No pants, no problem. Sebuah caption pada sebuah postingan mendadak menjadi perhatian saya di tengah panasnya siang, di hari silaturahmi lebaran minggu lalu. Tentu saja unggahan berita tersebut muncul dari para selebriti Hollywood yang paling bisa dalam menggemparkan media sosial.
Tepatnya pada akun @entertainmenttonight yang merangkum para aktris papan atas negeri Paman Sam, dalam busana tanpa bawahan. Lagi-lagi mendobrak khasanah berpakaian yang seharusnya. Kaidah berpakaian yang harusnya menutup bagian-bagian tubuh yang biasanya ditutup, justru diumbar ke masyarakat dunia. Mereka adalah Sofia Vergara, Margot Robbie, Beyonce, Kristen Stewart, dan beberapa lainnya yang dengan bangga memproklamirkan tren tersebut.
Celana super pendek dan ketat yang meyerupai pakaian dalam ini kini bebas berseliweran di red carpethingga jalanan umum. Seolah tanpa ada rasa risih dan percaya diri dalam memamerkan lekukan tubuh mereka. Apakah ini sebuah tren terbaru? Hhmm,… dapat dikatakan seperti itu. Sama halnya ketika dress wanita yang dikenakan para aktor Hollywood sejak beberapa tahun lalu. Yang mana menyisipkan pesan bahwa saat ini adalah masanya kesetaraan gender. Maka siapa pun yang melihatnya tak pantas berkomentar dan hanya menelan secara apa adanya kenyataan yang ada saat ini.
Bahwa siapa pun wajib menerima situasi kebebasan fashion saat ini. Kebebasan yang menempatkan ekspresi seni diatas segalanya, dan realitas jaman harus diterima lapang dada tanpa negosiasi.
Kendati kebebasan berseni tersebut cocok atau tidak dengan kaidah berpakaian dan norma masyarakat, itu urusan belakangan, karena yang terpenting adalah ‘wow effect’ yang membuat semua mata tertuju dan menekan tombol like. Sebagian orang yang cukup terbuka terhadap riuh rendah pergolakan tren pakaian mungkin hanya melihat hal tersebut sebagai ‘bunga’ dari kreatifitas seni dalam berpakaian.
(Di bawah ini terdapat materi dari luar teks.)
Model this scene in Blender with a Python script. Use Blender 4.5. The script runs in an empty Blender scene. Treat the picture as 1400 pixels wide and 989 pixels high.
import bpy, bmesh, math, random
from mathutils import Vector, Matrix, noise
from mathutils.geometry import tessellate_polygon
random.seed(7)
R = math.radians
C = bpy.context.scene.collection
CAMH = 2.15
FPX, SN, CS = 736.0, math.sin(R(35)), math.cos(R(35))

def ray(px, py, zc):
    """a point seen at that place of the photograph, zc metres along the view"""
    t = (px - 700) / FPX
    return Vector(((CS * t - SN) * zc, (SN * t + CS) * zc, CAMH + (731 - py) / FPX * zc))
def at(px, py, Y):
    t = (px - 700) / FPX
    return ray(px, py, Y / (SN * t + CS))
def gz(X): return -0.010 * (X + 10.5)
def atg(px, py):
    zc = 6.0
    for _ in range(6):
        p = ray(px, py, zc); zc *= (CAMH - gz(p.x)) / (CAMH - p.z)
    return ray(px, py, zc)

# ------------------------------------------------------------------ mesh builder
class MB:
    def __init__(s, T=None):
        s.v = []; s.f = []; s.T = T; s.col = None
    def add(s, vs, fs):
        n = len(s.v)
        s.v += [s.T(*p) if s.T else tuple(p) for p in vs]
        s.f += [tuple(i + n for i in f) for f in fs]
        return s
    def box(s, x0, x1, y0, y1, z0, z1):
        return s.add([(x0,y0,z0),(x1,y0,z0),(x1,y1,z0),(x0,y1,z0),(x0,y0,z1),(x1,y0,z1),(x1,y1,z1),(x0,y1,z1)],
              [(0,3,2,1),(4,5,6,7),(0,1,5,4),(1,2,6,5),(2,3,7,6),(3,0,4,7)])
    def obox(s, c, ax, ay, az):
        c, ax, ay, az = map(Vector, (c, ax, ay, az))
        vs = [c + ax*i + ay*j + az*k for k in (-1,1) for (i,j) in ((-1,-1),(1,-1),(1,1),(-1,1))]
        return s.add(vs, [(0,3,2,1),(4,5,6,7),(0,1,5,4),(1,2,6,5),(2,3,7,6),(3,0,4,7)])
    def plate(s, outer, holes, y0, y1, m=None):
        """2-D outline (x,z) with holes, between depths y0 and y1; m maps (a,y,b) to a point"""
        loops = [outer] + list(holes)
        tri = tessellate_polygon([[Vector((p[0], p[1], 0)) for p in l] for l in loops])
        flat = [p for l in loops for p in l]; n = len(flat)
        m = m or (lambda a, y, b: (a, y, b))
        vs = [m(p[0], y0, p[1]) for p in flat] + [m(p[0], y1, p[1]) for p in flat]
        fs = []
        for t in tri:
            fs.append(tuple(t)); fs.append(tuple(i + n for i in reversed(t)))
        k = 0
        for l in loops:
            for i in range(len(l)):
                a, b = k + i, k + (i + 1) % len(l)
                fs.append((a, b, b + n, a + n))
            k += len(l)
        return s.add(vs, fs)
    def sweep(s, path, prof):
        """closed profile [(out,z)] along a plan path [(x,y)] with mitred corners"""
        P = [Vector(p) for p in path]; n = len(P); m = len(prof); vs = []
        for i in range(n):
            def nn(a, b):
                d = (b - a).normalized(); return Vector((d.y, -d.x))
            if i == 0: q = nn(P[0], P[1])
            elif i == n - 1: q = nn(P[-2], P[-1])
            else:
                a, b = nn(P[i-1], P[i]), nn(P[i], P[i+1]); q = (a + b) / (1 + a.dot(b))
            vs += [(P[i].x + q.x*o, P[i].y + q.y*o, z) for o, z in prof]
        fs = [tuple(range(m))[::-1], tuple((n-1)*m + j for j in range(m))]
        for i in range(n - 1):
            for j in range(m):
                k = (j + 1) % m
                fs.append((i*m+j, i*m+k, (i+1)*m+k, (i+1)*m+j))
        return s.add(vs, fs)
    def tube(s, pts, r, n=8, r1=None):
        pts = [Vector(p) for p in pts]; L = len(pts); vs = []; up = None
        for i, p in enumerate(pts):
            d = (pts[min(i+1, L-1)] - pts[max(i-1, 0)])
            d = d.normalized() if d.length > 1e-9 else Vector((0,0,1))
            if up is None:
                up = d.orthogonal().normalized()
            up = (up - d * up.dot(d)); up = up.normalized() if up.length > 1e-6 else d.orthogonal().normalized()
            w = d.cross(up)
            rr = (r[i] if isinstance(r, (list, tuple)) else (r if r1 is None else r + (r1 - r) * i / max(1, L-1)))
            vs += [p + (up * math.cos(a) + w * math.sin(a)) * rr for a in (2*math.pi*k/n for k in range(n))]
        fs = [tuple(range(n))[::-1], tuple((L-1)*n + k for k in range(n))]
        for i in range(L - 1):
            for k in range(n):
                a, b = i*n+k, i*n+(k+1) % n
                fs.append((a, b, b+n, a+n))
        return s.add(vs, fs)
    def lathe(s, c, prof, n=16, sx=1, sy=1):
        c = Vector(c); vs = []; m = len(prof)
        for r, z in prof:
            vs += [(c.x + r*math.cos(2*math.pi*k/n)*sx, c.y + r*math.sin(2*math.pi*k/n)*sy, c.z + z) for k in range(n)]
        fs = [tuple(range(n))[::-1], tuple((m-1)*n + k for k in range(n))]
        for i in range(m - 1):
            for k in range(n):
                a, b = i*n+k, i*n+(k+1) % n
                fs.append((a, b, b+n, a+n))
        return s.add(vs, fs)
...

Namun bagaimana dengan mereka yang hanya memperhatikan fashion hanya dari permukaan, mungkin hanya terheran-heran.
Mungkin mereka akan melihat ini sebagai cikal bakal kehancuran bumi. Bahwa kehancuran tak hanya berupa perselisahan gencatan senjata antara negara di dunia, melainkan justru timbul dari mentalitas para penduduk bumi ini. Maka jangan heran bila di kemudian hari nantinya, kita menemui orang-orang tanpa seutas benang ditubuhnya melakukan aktivitas di area publik. Dan jangan melabel seseorang telah ‘kena mental’ jika berbusana diluar aturan yang seharusnya, karena tren telah bergeser menjadi lebih “semau gue”.
Disisi lain bukan tak mungkin bila fenomena ini nantinya akan dimanfaatkan para pebisnis perfilman yang mencoba mengingatkan melalui film siksa ini atau siksa itu. Bahwa perhitungan akan kelakuan manusia selama hidup di dunia itu akan ada di akhir kehidupan manusia. Walaupun ujung-ujungnya film-film tersebut mungkin hanya bertujuan mengeruk cuan.
Untuk itu bersiaplah pada peraturan restoran/club di tahun 2039 mendatang yang ‘agak laen’ biasanya hanya tertulis “no jeans, no sandals” bertambah menjadi “no jeans, no sandals, and no pants”.